The Apple Vision Pro is down but not out, experts say
Following slow sales in the US, Apple is reportedly cutting back on production of its new mixed-reality headset. But mainstream appeal could be just around the corner.
Apple launched the Vision Pro in the US in February. / Adobe Stock
The Apple Vision Pro is not selling as well in the US as the company had initially hoped, according to a report from Apple analyst Ming-Chi Kuo. The slow pace of adoption signals a broader difficulty of introducing new technologies to a mainstream audience – but it’s not necessarily a death knell for the Vision Pro.
Apple has slowed down production of its Vision Pro headset following weaker-than-expected demand in the US, Kuo claims in his report, which was published on Medium. Kuo writes that the tech gaint now plans to ship between 400,000 and 450,000 units, rather than the minimum of 700,000 units that had been predicted in a “market consensus.” The Vision Pro has not yet been released outside of the US.
The headset was launched in the US in February and has yet to be released in other markets around the world. Reports from early users have been a mixed bag; many have praised the device’s technical capabilities while others have complained about its somewhat unwieldy form factor or balked at its hefty price tag. “There’s $3,500 worth of tech in the Vision Pro, but not $3,500 worth of value for the mass consumer, at least not yet,” says futurist and author Cathy Hackl.
The device’s modest performance in the US so far will likely prompt Apple to “take a conservative view of demand in non-US markets,” Kuo writes in his report.
Apple has described the Vision Pro as the company’s “first spatial computer” – a device that blends technologies like virtual reality and augmented reality to deliver a fully immersive, 3D user experience.
Despite the huge media attention the headset received at its launch, it remains something of a square peg in a round hole, a product without a clearly identified target audience. Unlike the iPhone, for which nearly every major brand has developed an app, only a few big players – such as Disney Plus – have launched digital experiences specifically tailored to the Vision Pro.
And while Apple has a long and decorated history as being a tastemaker – the Apple Watch and AirPods come to mind – the Vision Pro just doesn’t seem to (yet) have the hip factor; at present, someone wearing a Vision Pro out in public runs a very real risk of winding up as a meme.
Add to all of that the media buzz about the device’s slow US sales and it can be easy to write the Vision Pro off as a swing and a miss for Apple. But experts urge patience.
“With limited use cases at the moment, the Vision Pro is simply before its time,” says Mike Proulx, vice-president of Forrester’s CMO research team. “Once [virtual reality] becomes less cumbersome, more useful and more accessible, then it has a chance to penetrate a larger market. But until then, it remains a niche device.”

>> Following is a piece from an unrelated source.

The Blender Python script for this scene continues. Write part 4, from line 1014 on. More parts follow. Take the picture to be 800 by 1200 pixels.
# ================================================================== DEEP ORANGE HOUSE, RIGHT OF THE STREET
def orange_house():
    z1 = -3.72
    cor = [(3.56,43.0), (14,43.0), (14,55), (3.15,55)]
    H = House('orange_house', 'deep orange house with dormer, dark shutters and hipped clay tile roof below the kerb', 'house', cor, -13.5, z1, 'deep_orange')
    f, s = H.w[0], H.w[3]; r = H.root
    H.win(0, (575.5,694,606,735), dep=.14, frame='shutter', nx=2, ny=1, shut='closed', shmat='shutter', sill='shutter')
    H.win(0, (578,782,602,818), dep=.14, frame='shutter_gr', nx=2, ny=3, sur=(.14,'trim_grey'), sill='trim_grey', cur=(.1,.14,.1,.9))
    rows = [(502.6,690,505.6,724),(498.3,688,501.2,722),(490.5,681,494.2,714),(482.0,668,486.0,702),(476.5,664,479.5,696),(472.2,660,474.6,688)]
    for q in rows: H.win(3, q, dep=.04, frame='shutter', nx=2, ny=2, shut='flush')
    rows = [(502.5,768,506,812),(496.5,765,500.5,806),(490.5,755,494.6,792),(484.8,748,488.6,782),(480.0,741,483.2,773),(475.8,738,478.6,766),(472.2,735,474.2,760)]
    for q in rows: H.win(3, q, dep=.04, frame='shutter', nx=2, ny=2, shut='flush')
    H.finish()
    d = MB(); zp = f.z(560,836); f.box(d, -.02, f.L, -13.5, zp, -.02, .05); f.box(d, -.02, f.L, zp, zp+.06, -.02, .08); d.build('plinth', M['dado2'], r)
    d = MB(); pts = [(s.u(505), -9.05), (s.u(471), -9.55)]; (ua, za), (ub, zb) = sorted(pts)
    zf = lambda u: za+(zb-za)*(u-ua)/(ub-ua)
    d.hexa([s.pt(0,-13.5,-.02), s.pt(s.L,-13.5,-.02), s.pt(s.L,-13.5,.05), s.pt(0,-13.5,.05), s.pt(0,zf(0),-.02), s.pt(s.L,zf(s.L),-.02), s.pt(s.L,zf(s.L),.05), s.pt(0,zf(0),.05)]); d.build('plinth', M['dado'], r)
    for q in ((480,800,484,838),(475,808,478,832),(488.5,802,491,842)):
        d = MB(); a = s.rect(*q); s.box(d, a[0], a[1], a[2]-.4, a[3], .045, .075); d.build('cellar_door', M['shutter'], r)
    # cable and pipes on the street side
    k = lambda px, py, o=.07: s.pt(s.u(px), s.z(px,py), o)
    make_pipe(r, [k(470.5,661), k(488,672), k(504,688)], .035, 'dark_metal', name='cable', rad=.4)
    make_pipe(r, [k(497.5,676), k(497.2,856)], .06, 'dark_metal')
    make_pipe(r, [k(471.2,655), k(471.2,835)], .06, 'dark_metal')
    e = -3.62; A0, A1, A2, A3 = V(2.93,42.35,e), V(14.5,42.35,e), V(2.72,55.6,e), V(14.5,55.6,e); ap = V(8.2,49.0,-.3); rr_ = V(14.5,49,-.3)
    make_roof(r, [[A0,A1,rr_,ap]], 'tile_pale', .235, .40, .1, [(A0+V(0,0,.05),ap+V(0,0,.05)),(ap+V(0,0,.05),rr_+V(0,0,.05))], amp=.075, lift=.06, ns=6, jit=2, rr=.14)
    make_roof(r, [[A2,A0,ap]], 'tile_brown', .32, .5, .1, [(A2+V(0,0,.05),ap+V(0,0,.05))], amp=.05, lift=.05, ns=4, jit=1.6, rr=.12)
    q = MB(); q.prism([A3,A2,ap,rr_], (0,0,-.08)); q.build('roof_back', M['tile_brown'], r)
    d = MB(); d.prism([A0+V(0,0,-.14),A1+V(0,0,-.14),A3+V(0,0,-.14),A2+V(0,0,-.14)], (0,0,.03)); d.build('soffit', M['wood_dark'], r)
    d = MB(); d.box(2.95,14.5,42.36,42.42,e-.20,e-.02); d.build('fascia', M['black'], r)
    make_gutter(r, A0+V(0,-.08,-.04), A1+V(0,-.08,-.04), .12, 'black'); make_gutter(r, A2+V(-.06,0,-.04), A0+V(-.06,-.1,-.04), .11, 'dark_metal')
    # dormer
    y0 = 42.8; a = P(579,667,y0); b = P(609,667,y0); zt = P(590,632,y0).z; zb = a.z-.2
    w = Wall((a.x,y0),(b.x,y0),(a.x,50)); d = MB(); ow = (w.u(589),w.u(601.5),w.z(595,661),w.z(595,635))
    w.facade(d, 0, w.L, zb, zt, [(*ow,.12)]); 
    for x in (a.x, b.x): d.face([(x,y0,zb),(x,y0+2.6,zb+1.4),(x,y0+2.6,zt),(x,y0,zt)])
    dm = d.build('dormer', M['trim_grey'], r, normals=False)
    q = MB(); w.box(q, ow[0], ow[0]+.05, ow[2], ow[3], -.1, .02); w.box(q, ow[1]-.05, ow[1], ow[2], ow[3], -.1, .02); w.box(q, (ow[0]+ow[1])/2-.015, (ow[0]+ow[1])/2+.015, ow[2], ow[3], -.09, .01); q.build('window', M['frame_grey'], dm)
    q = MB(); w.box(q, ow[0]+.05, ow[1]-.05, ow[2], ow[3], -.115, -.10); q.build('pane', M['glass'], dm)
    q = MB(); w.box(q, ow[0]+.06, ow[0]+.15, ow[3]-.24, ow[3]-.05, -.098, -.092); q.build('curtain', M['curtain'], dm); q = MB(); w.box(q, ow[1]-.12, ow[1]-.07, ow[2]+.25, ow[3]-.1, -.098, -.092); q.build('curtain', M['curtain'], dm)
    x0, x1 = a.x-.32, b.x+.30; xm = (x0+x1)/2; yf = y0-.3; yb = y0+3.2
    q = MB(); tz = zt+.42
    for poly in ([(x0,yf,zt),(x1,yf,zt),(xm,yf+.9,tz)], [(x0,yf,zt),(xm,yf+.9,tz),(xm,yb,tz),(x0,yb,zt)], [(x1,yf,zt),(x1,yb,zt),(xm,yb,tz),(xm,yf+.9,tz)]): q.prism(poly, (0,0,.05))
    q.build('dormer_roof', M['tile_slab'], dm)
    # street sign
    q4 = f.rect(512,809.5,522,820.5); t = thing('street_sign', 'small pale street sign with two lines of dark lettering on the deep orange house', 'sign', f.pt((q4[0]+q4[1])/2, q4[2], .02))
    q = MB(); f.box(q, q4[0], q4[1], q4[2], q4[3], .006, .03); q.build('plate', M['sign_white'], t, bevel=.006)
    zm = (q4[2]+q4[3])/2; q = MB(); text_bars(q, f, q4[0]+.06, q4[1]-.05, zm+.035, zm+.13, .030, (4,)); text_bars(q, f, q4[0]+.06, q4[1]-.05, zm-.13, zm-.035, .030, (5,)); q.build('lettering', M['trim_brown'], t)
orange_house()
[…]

On that note, marketing agency Code and Theory co-founder Dan Gardner points out that the devices that ultimately become cornerstones of mainstream culture are not often – or perhaps ever – the first of their kind to appear on the market.
“Remember, once upon a time, there was the Apple Newton before the iPhone; there was the Zune before the iPod; there was Friendster before there was Facebook; the list goes on and on,” he says. “Businesses that dismiss technology because of a lack of imagination and clickbait headlines will be dismissed … The businesses that embrace the shifting tides that this technology represents in the long run will be the ones that win.”
According to Rosh Singh, managing director at digital production agency Unit9, the novelty of the underlying technology, not to mention the broader market, means that it would be a mistake to conclude at this point that the Vision Pro itself is a failure.
“Launching an entirely new product line isn’t easy and it will take time,” Singh says. “Make no mistake, with Apple, Meta, Microsoft, Google and others pushing for spatial computing to become the next mainstream computing platform, we are still at the very beginning of this journey.”